Begitu juga aparat kepolisian dalam menangani kasus konflik agraria tidak diperbolehkan melakukan represi terhadap warga sebagai pihak yang seharusnya diperlakukan setara dalam suatu konflik ataupun sengketa. Dalam penanganan dan konflik agraria Polri harus melakukan upaya-upaya pencegahan dan penindakan yang didasarkan pada nilai-nilai Hak Asasi Manusia. Hal ini adalah bentuk pelaksanaan amanat Undang-Undang Nomor 2 Tahun 2002 tentang Polri pasal 4 yang menyatakan “Kepolisian Negara Republik Indonesia bertujuan untuk mewujudkan keamanan dalam negeri yang meliputi terpeliharanya keamanan dan ketertiban masyarakat, tertib dan tegaknya hukum, terselenggaranya perlindungan, pengayoman, dan pelayanan kepada masyarakat, serta terbinanya ketentraman masyarakat dengan menjunjung tinggi hak asasi manusia”. Dalam hal ini upaya yang dapat dilakukan Polri untuk mencegah terjadinya konflik lahan antara warga petani Pakel dengan PT Bumi Sari adalah melalui implementasi tugas Polri yang bersifat pre-emptif dan preventif sesuai dengan tugas, fungsi, dan peran Polri yang lebih memprioritaskan dalam meredam gejolak agar tidak meluas ke permasalahan lain. Jika tidak demikian akibatnya konflik menjadi kompleks dan rumit. Sudah selayaknya Polri tetap berperan secara fungsional dan proporsional melalui upaya pencegahan.

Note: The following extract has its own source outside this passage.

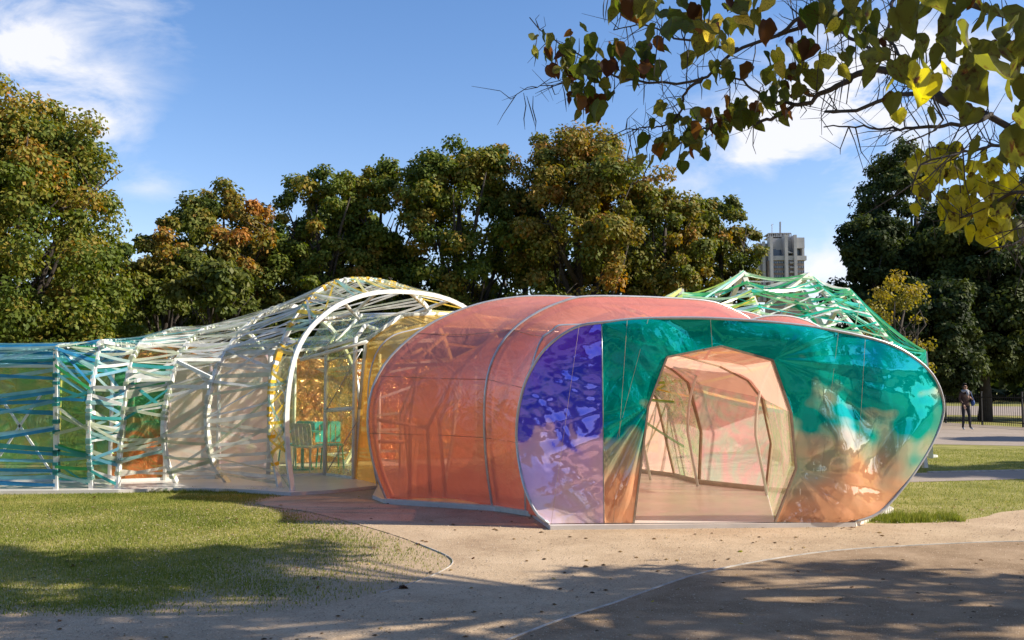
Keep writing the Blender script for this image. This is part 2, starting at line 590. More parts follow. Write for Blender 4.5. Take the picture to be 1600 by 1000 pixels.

Oleh karena itu Aksi Aliansi Solidaritas Pakel pada aksi ini menuntut:
- Hentikan kekerasan, kriminalisasi, dan intimidasi terhadap pejuang agraria
- Lindungi wilayah kelola rakyat, lokasi kuasa rakyat dari perampasan
- Usut tuntas mafia tanah (korporasi, kepolisian, TNI, bank tanah, kementerian, dan lembaga terkait) yang terlibat dalam perampasan tanah rakyat
Aksi ditutup dengan penyerahan laporan brutalitas aparat Polres Banyuwangi kepada divisi Propam Polri oleh warga Pakel.